Another one of Mr Trump’s favourite tactics during his campaign was to attack China. The country became such a commonly discussed enemy that even Mr Trump’s pronunciation was mocked, and he made a series of claims – that it was trying to destroy the US, that it was a currency manipulator, that Americans were failing to defend themselves from the coming threat.

But soon after Mr Trump took office it became clear that the views of the President were different from those of the candidate.

His tone has softened and he has taken back his remarks about the country being a currency manipulator. He has claimed the U-turn is the result of the two countries working together on the North Korea situation – but it seemed to emerge after Mr Trump met China’s President.

Nato

During the campaign, Mr Trump regularly said that Nato was obsolete and that it was unfair that the US were still being forced to pay for it. It wasn’t doing enough to counter terror, he suggested, and the US might even pull out.

But President Trump has had an entirely different view. “I said it was obsolete,” he said in a moment of honesty about the U-turn. “It’s no longer obsolete.”
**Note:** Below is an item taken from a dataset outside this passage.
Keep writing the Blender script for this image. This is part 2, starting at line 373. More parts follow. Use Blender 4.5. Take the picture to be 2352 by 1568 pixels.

He said he had changed his mind because Nato had changed, including a new commitment to fight terrorism. It isn’t clear whether this is true – much of Nato’s work has been focused on terror both before and after the U-turn – but it is one of the few U-turns that Mr Trump has been open and explicit about.

Russian meddling

There’s one thing Donald Trump is very clear on with respect to the Russians: there was no collusion between his campaign and the country. Everything else is a little less clear.

During the campaign, Mr Trump dismissed suggestions that Russia was involved in the election. It was just as probable that hacks were being launched by people in their parents’ basement, he suggested, and there was no reason to suspect that the attacks were coming from another country.

He changed his mind in November: he agreed with the intelligence agencies who had suggested that Russia was involved in the election.

The U-turn wasn’t complete. He has continued to attack the claim that he was involved in any of that meddling, and used his Twitter to blast “haters and fools” who have questioned attempts to become friendlier with Russia.

Syria

During his candidacy and before, Mr Trump was staunchly opposed to the US getting involved in affairs abroad. It needed to focus on itself, he said, insisting that the kind of interventionism that had led to foreign wars was unnecessary.

All that changed when the President decided to launch missile strikes on Syria. When Bashar al-Assad carried out chemical attacks on his own people, Mr Trump decided to strike back. He said he had done so in response to seeing children die, and Michael Wolff reported in his book Fire and Fury that people in the White House had put together PowerPoints to try to tug at his emotions.

It was a marked change not just in the administration’s approach to Syria but to intervention everywhere. The US has not launched any attacks with the same kind of symbolism, but the decision to do so in Syria set the stage for similar decisions in the future.

Obamacare

Perhaps the most quiet and divisive of Mr Trump’s U-turns was a U-turn on a U-turn – one that, in effect, left him exactly where he’d started but gave a great deal of hope to those wishing for a change.

Mr Trump campaigned on repealing and replacing Obamacare. But as soon as he got into office, and had a meeting with Barack Obama, he suggested he might have a change of mind.

“Either Obamacare will be amended, or repealed and replaced,” Mr Trump said in the wake of his election. “I told him I will look at his suggestions, and out of respect, I will do that.”

But what some had hoped would signal a U-turn – or at least a change of heart – never arrived. The work to repeal Obamacare has begun, and while it has run into problems like the rest of the President’s legislative agenda, any hope that Mr Trump might work to keep the healthcare provision around has mostly been lost.